Around 9:30 p.m., the big cheers from the crowd became giant cheers, as Nick, Roger, John, some new dude who is not Andy and looks like Steve Zahn, and yes, Simon, strutted into the colored spotlights and began what would become a two-hour (to the nose) set. No opening act. These '80s pop idols wanted every penny of those $75 tickets, and really, the room was sold out on their behalf anyway.

The band knew its fans were partying on nostalgia's dime, and they kicked things off with a return to the Reagan era, pulling out one of my personal Duran Duran favorites, "Hold Back the Rain," early on in the set. And even though Simon Le Bon had to run back and take a swig of water in the middle of that one, overall the original members of this '80s pinup band looked fairly fit. Or at least John Taylor did, his receding hairline one of the few indicators that he'd aged beyond his 30s. Nick Rhodes was a tad puffy under all the stage makeup (still with all the stage makeup, he's ever the biggest Duranie dandy) and Le Bon has grown chipmunk cheeks, but his voice was early-days-of-MTV perfect, and that's what really counted.
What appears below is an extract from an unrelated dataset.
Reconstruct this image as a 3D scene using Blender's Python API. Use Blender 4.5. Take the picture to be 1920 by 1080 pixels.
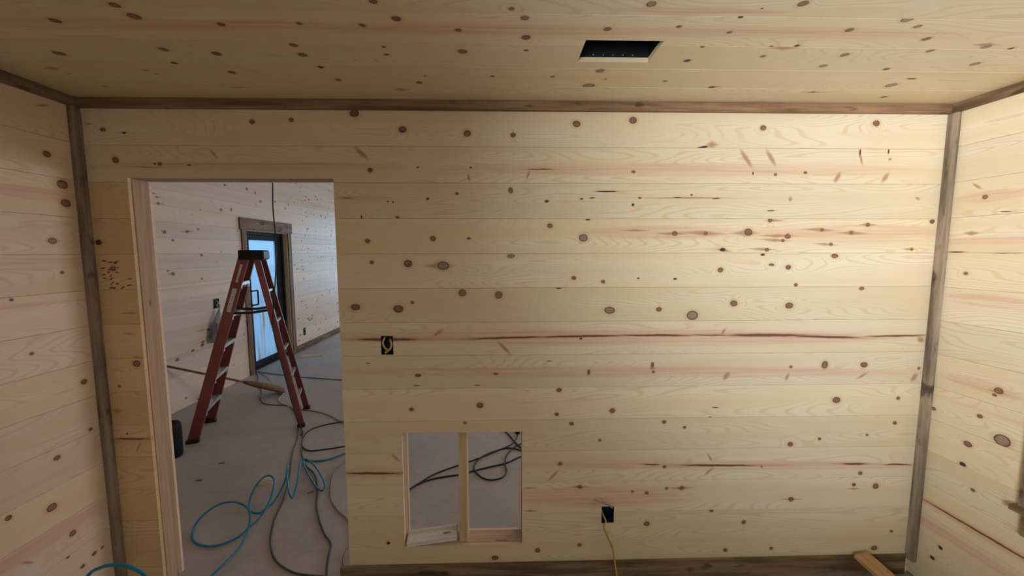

By the third song, it was eat your veggies time, and the group threw in one of its bad recent comeback attempts -- "Nite Runner," which was recorded with Justin Timberlake -- before jumping back into the hit parade. "Notorious" and "I Don't Want Your Love" set the timer back to the late-'80s before Simon and co. pulled out the total crowd pleaser. "Save a Prayer" became a full Fillmore singalong, the space over our heads jammed with camera phones held aloft as men and women joined in on the romance ballad: "Some people call it a one-night stand but we can call it paradise."

Yeah, that last line is terribly cheesy, but it just worked -- and the same could be said for Duran Duran's banter between songs. Whether Simon was asking everyone to "throw their hands in the air" or telling them he wanted them to feel "marvelous inside," his worst cliches got the best responses. He hammed things up to hyperbolic extremes without irony, attempting to be suggestive ("We've got something to make you wet yourself -- if you're not wet already. I know I am.") only to have the song that followed be relatively unsexy ("Election Day"? Do long, rock song sax solos make women wet?).

Even with "Rio" on the setlist, the concert suffered a sag midway through, bogged down by too many cornball ballads, shifting tempos, and cloying covers ("White Lines" and "Le Freak"). Not that the crowd showed much loss of momentum -- the fans seemed to know the words to everything, even the DD techno tunes.

The group pulled it back together for the encore, Simon returning to the stage in a white tux jacket and black tie for "View to a Kill" from the James Bond soundtrack; the stage lights flashing white for "Girls on Film"; and "Planet Earth" sounding a little slower than it should've been, but a great song nonetheless.

Things ended then as they began, with Simon being a total cornball ("This is one of the best places in the world to play -- and it ain't the room, it's you guys!") and the ladies, so many ladies, yelling out their enthusiasm in kind.

Critic's Notebook

Personal bias: I grew up a Duran Duran fan, a fickle lover of both John Taylor and Simon Le Bon (I even saw Laser Rio with my dad when I was a kid). My best friend Monica, however, was a bigger Duran Duran fan and a steadfast Nick Rhodes girl: Her bedroom was wallpapered floor to ceiling in Bop magazine cutouts of the keyboardist. From Monica I will never forget that Nick's favorite color was once pink, his favorite food strawberries, and his favorite animal the flamingo.